Midtown’s Drama Book Shop gets a new location and a 2020 opening date

November 13, 2019

Rendering of the new shop, courtesy of David Korins

Midtown’s 100-year-old Drama Book Shop has a new home and an opening date after being revived by Lin-Manuel Miranda and three “Hamilton” collaborators, the New York Times reports. Earlier this year, the garment district mainstay was forced to close due to rising rents.
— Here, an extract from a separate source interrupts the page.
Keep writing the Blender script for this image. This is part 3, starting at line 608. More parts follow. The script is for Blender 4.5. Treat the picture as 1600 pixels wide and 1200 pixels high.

With investment help from the Mayor’s Office of Media and Entertainment, Miranda’s team bought the store from owner Rozanne Seelen and packed up the storefront at 250 West 40th Street, where it had been located since 2001. Since then, they’ve found a new location just one block south at 266 West 39th Street, which is expected to open in March.

“It was both a destination for tourists and it was also our hub, and so we wanted to keep it close to the theater district,” Miranda told The Times. “And, too, we’re in the business of creating community, and that’s another thing the Drama Book Shop does, and that’s incalculable — I can’t tell you how many creative teams on theater companies say ‘Let’s go meet at the book shop and talk there’.” Miranda wrote much of his early musical “In the Heights” in the shop’s basement. “If I was ever stuck, I was surrounded by the greatest plays and musicals of all time.”

The new store will be designed by David Korins, who created the sets for “Hamilton.” Korins was inspired by the tradition of European cafes, “beautiful spaces where people would sip coffee and exchange ideas,” he told The Times. “We wanted to create a space where we were looking back into the past and into the future, so the space is carved up like a reading room cafe, with a tin ceiling, aged with patinas, and mix and match furniture.” Korins also described a “worm-shaped sculpture of dramatic literature” that will undulate throughout the space.

The shop will stock scripts, librettos, and books about theatre alongside coffee, merchandise, and writing materials. The basement will offer a space for classes, readings, and screenings, much like the old store which housed a 60-seat theater in its basement. The original sign and an upright piano from the previous location were saved and will be incorporated into the new design.